The value of the discount will not be known for many months. The draft legislation, which the government expects to publish on Wednesday or Thursday, is one of its longest bills of recent times because it seeks to protect Nama from a barrage of legal assaults, as developers seek redress for their constitutional property rights.

The government hopes that, if the Nama bill passes the Oireachtas in September, the agency will be set up as a legal entity in October. By December, Nama will then take the property loans of the top 50 property borrowers across five of the six guaranteed banks – AIB, Bank of Ireland, Anglo Irish, Irish Nationwide and EBS.

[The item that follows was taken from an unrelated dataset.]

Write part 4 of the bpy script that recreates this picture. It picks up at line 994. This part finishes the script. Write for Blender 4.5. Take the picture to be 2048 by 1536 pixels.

In the past two years, the lenders took on more and more associated exposures to developers – which leads to the cross-collateralisation of loans – to squeeze greater security from borrowers. Banking sources say this will not necessarily complicate Nama's task but that unpicking the tax vehicles the biggest borrowers set up to reduce their tax bills will lead to headaches for the agency. Advisers who helped developers to set up the tax-efficient vehicles may now benefit from contracts from Nama to advise on the best way to untangle them.

The huge concentration of loans in a few hundred borrowers may also, paradoxically, work in the agency's favour. Nama believes the top 100 borrowers will account for €40bn of loans. The government hopes that, when the due diligence is done, Nama will buy the first €20bn of loans by December, with the next €20bn of loans to the next 50 largest borrowers bought in January and February.

There is no pause in the purchase schedule. Nama plans to buy the remaining €40bn of smaller loans advanced to 1,400 borrowers who did not use complex taxation structures by the next June, leaving loans of under €5m each to an estimated 13,500 other borrowers with the banks.

The Sunday Tribune understands that the legislation may include Permanent TSB, even though it does not have major loans to commercial property lenders. It follows a recommendation by the IMF that the draft law should also include residential mortgage books, even though few expect the lenders' €150bn mortgage books to suffer significant losses in the coming years.

The legislation envisages that Nama will have a life span of five years, allowing for regular reviews by the Oireachtas after the first five years of its existence.

But it is the discount that the banks will get for their excessive lending that will continue to be the subject of heated debate by politicians and taxpayers in the coming months.